[BEGIN INFORMATION PROVIDED]

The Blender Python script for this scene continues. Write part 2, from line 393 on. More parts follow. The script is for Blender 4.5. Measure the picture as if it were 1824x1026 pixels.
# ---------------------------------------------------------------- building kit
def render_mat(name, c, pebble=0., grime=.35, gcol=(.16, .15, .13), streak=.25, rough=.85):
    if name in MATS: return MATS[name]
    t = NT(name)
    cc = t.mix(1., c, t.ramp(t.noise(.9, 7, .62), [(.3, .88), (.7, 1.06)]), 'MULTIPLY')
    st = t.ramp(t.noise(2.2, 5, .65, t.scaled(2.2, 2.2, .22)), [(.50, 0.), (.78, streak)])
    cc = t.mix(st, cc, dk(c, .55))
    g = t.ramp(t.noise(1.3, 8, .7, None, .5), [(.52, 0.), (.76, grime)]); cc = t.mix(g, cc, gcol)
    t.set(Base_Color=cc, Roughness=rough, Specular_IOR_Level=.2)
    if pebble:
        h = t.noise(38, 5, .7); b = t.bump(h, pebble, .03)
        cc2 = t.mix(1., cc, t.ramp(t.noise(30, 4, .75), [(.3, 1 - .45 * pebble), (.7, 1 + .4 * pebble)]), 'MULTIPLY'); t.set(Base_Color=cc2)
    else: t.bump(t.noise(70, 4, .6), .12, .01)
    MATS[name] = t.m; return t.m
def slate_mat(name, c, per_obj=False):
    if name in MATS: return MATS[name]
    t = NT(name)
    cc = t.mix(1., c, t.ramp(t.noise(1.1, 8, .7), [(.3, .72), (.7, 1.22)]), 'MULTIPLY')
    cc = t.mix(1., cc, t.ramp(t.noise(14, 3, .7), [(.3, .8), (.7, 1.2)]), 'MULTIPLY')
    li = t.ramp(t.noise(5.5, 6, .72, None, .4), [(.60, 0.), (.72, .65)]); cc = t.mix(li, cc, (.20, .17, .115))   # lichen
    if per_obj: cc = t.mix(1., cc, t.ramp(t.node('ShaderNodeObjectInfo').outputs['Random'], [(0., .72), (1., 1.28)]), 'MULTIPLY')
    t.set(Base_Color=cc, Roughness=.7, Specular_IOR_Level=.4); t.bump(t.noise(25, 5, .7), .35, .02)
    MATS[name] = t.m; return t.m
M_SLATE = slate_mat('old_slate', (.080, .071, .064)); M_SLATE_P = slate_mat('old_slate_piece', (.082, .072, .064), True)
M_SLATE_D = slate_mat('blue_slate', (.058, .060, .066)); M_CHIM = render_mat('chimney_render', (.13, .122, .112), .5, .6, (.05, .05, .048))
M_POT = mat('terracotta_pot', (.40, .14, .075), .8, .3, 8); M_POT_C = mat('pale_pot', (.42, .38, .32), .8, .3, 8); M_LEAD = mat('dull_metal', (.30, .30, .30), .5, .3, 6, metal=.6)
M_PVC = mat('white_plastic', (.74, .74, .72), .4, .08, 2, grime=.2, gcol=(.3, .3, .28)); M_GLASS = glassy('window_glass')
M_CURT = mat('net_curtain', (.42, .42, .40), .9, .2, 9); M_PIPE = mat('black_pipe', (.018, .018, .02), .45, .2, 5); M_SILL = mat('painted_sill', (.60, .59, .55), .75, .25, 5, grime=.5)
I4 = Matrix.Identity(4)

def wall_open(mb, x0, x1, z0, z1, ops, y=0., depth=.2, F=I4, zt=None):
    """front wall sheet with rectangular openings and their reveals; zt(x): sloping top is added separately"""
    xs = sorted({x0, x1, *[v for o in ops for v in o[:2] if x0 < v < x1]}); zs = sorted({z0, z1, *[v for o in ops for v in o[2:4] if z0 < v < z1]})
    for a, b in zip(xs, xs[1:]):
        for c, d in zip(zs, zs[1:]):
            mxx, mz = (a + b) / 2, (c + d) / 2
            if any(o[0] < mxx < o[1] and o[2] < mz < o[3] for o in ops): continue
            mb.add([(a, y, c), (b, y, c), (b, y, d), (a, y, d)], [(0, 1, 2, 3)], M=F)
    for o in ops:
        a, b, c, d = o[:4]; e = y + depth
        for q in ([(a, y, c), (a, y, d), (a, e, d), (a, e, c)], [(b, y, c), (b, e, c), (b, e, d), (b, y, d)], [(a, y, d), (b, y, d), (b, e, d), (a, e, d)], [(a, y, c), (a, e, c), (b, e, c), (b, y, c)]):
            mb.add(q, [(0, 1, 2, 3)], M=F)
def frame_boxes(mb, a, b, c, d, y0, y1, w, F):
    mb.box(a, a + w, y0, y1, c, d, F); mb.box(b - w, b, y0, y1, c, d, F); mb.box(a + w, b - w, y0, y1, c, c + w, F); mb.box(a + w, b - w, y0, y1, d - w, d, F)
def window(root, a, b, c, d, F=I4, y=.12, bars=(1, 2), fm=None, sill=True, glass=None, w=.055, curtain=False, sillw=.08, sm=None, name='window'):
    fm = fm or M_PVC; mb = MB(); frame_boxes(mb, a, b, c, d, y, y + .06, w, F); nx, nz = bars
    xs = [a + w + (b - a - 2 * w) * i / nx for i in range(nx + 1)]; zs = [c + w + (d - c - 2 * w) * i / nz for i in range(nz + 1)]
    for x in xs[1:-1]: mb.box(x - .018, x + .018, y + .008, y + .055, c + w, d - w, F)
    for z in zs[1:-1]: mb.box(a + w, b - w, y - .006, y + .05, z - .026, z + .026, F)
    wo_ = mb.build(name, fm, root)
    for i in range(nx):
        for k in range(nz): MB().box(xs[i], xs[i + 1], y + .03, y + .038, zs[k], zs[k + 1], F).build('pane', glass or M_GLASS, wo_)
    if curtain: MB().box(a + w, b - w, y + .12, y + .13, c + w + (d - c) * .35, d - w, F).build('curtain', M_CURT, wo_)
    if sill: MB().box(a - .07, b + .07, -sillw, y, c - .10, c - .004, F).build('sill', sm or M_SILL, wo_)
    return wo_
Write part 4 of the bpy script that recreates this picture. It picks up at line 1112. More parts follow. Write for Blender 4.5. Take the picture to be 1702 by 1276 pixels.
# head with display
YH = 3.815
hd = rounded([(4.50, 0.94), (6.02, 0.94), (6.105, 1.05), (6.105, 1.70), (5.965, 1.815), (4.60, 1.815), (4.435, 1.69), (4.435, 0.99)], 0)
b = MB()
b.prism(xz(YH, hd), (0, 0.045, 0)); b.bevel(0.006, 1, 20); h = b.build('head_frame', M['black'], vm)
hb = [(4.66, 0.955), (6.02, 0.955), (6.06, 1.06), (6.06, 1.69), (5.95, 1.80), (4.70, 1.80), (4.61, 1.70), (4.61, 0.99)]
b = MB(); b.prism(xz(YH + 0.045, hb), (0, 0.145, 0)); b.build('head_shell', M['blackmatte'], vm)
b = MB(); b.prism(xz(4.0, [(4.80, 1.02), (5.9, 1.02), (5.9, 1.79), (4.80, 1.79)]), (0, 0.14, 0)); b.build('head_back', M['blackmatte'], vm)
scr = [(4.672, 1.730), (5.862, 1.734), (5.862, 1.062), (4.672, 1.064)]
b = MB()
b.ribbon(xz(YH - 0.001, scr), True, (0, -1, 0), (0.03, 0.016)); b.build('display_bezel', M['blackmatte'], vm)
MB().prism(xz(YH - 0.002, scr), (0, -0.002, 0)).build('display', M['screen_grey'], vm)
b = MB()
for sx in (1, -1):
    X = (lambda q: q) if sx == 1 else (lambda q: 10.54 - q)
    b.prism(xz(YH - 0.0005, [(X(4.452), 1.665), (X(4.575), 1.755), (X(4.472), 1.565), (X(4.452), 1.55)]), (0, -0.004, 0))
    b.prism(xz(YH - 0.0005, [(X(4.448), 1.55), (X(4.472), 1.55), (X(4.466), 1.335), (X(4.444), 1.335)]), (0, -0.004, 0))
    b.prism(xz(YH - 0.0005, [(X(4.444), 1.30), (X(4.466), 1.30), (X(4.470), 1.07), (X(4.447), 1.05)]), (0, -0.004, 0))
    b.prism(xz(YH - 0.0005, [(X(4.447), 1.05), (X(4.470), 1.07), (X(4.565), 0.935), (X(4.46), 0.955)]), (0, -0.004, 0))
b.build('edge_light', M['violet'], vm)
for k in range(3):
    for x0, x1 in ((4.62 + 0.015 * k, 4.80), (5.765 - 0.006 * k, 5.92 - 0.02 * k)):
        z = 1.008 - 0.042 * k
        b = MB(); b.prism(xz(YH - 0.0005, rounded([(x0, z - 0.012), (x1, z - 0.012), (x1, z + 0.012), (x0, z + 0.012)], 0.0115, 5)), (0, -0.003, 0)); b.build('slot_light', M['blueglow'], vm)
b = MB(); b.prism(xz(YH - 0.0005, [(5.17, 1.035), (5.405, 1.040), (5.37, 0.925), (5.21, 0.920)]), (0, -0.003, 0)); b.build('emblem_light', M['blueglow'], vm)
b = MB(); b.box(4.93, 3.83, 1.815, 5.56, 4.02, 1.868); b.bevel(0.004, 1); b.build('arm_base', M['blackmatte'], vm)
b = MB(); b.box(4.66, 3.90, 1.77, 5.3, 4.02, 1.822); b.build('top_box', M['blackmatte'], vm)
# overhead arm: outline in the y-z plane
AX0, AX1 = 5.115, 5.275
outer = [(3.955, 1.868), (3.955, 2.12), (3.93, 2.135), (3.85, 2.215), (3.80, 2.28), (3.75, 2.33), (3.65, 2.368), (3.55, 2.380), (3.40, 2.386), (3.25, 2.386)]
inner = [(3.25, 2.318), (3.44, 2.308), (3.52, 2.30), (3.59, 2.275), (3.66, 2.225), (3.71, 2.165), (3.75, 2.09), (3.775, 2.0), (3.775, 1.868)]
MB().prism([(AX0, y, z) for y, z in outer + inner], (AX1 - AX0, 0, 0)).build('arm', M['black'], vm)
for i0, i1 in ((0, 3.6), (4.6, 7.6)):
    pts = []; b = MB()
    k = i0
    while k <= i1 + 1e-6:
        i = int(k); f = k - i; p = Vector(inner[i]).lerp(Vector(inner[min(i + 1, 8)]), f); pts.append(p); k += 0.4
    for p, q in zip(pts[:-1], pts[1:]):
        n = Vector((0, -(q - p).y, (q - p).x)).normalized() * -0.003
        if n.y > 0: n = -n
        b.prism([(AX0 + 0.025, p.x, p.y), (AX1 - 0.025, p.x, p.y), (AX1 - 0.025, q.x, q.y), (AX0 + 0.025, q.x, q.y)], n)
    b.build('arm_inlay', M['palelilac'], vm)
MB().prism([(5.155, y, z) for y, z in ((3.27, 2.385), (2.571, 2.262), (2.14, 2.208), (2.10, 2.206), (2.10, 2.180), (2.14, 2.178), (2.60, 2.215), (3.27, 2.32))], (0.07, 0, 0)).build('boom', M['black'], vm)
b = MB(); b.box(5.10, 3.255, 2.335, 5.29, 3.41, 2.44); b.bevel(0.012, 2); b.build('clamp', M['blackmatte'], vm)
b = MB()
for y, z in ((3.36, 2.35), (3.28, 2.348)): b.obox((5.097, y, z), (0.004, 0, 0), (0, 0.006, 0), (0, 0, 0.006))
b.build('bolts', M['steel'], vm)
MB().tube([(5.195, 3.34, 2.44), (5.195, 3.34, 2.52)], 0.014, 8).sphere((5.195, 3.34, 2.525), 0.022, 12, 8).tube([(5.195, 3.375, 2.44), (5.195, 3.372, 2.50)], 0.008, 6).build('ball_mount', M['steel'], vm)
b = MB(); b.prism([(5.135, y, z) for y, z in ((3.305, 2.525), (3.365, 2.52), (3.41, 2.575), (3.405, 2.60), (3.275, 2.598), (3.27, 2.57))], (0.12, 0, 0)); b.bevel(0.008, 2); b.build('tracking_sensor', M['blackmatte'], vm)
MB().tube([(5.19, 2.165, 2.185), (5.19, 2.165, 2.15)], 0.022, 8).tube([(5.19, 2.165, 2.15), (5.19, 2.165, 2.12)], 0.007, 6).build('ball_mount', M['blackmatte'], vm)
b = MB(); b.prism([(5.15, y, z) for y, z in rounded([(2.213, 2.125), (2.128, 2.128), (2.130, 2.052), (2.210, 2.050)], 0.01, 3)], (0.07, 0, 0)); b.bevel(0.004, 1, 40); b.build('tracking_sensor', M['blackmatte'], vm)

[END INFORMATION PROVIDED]

Give the number of lines where the string "picture" occurs, without any further text.

> _SOLUTION FOR THIS PROBLEM_
2